** start of DATASET EXTRACT **

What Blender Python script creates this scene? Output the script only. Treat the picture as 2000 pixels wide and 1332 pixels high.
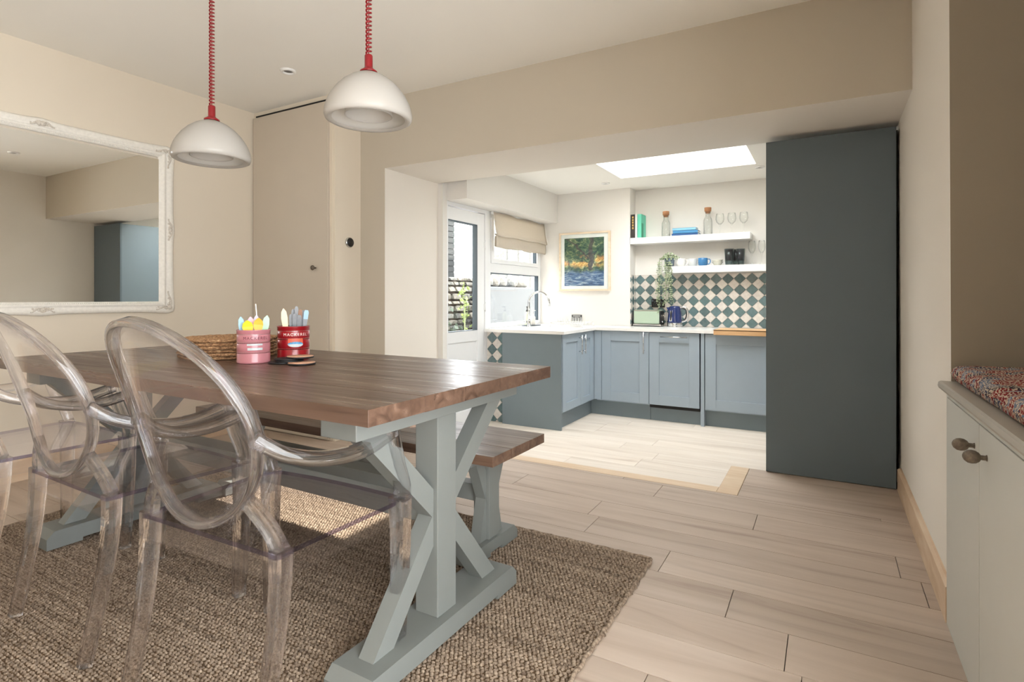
import bpy, bmesh, math, random
from mathutils import Vector, Matrix
random.seed(7)
for o in list(bpy.data.objects): bpy.data.objects.remove(o, do_unlink=True)
SC = bpy.context.scene
COL = SC.collection
PI = math.pi

# ------------------------------------------------------------------ camera
cam = bpy.data.cameras.new('camera'); cam_o = bpy.data.objects.new('camera', cam); COL.objects.link(cam_o)
cam.sensor_fit = 'HORIZONTAL'; cam.sensor_width = 36.0
cam.lens = 36.0 * 1090.0 / 2000.0
cam.shift_y = -(666.0 - 580.3) / 2000.0
cam.clip_start = 0.02; cam.clip_end = 200
cam_o.location = (0, 0, 1.08)
cam_o.rotation_euler = (PI / 2, 0, 0.5139)
SC.camera = cam_o

# ------------------------------------------------------------------ light and exposure
SC.view_settings.view_transform = 'Standard'
SC.view_settings.look = 'None'
SC.view_settings.gamma = 1.0
SC.view_settings.use_curve_mapping = False
SC.view_settings.exposure = 0.0
W = bpy.data.worlds.new('sky'); SC.world = W; W.use_nodes = True
bg = W.node_tree.nodes['Background']
bg.inputs[0].default_value = (0.985, 0.985, 1.0, 1.0)
bg.inputs[1].default_value = 13.0

def portal(name, loc, rot, sx, sy):
    l = bpy.data.lights.new(name, 'AREA'); l.shape = 'RECTANGLE'; l.size = sx; l.size_y = sy
    l.cycles.is_portal = True
    o = bpy.data.objects.new(name, l); COL.objects.link(o); o.location = loc; o.rotation_euler = rot
    return o
sun = bpy.data.lights.new('sun', 'SUN'); sun.energy = 21.0; sun.angle = 0.012; sun.color = (1.0, 0.93, 0.82)
sun_o = bpy.data.objects.new('sun', sun); COL.objects.link(sun_o)
sun_o.rotation_euler = Vector((-1.15, -2.75, -2.3)).to_track_quat('-Z', 'Y').to_euler()
portal('skylight_portal', (-1.16, 4.69, 2.56), (0, 0, 0), 1.22, 1.30)                 # faces -Z
portal('kitchen_door_portal', (-2.97, 4.3, 0.95), (0, -PI / 2, 0), 1.9, 0.66)        # faces +X
portal('kitchen_window_portal', (-2.97, 5.25, 1.28), (0, -PI / 2, 0), 1.0, 1.15)
portal('patio_window_portal', (0.40, -0.02, 1.05), (0, PI / 2, 0), 2.0, 2.25)             # faces -X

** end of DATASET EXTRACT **

→ STATED EXERCISE
From the material above, copy everything exactly but the pictures.

→ THE ANSWER
What Blender Python script creates this scene? Output the script only. Treat the picture as 2000 pixels wide and 1332 pixels high.
import bpy, bmesh, math, random
from mathutils import Vector, Matrix
random.seed(7)
for o in list(bpy.data.objects): bpy.data.objects.remove(o, do_unlink=True)
SC = bpy.context.scene
COL = SC.collection
PI = math.pi

# ------------------------------------------------------------------ camera
cam = bpy.data.cameras.new('camera'); cam_o = bpy.data.objects.new('camera', cam); COL.objects.link(cam_o)
cam.sensor_fit = 'HORIZONTAL'; cam.sensor_width = 36.0
cam.lens = 36.0 * 1090.0 / 2000.0
cam.shift_y = -(666.0 - 580.3) / 2000.0
cam.clip_start = 0.02; cam.clip_end = 200
cam_o.location = (0, 0, 1.08)
cam_o.rotation_euler = (PI / 2, 0, 0.5139)
SC.camera = cam_o

# ------------------------------------------------------------------ light and exposure
SC.view_settings.view_transform = 'Standard'
SC.view_settings.look = 'None'
SC.view_settings.gamma = 1.0
SC.view_settings.use_curve_mapping = False
SC.view_settings.exposure = 0.0
W = bpy.data.worlds.new('sky'); SC.world = W; W.use_nodes = True
bg = W.node_tree.nodes['Background']
bg.inputs[0].default_value = (0.985, 0.985, 1.0, 1.0)
bg.inputs[1].default_value = 13.0

def portal(name, loc, rot, sx, sy):
    l = bpy.data.lights.new(name, 'AREA'); l.shape = 'RECTANGLE'; l.size = sx; l.size_y = sy
    l.cycles.is_portal = True
    o = bpy.data.objects.new(name, l); COL.objects.link(o); o.location = loc; o.rotation_euler = rot
    return o
sun = bpy.data.lights.new('sun', 'SUN'); sun.energy = 21.0; sun.angle = 0.012; sun.color = (1.0, 0.93, 0.82)
sun_o = bpy.data.objects.new('sun', sun); COL.objects.link(sun_o)
sun_o.rotation_euler = Vector((-1.15, -2.75, -2.3)).to_track_quat('-Z', 'Y').to_euler()
portal('skylight_portal', (-1.16, 4.69, 2.56), (0, 0, 0), 1.22, 1.30)                 # faces -Z
portal('kitchen_door_portal', (-2.97, 4.3, 0.95), (0, -PI / 2, 0), 1.9, 0.66)        # faces +X
portal('kitchen_window_portal', (-2.97, 5.25, 1.28), (0, -PI / 2, 0), 1.0, 1.15)
portal('patio_window_portal', (0.40, -0.02, 1.05), (0, PI / 2, 0), 2.0, 2.25)             # faces -X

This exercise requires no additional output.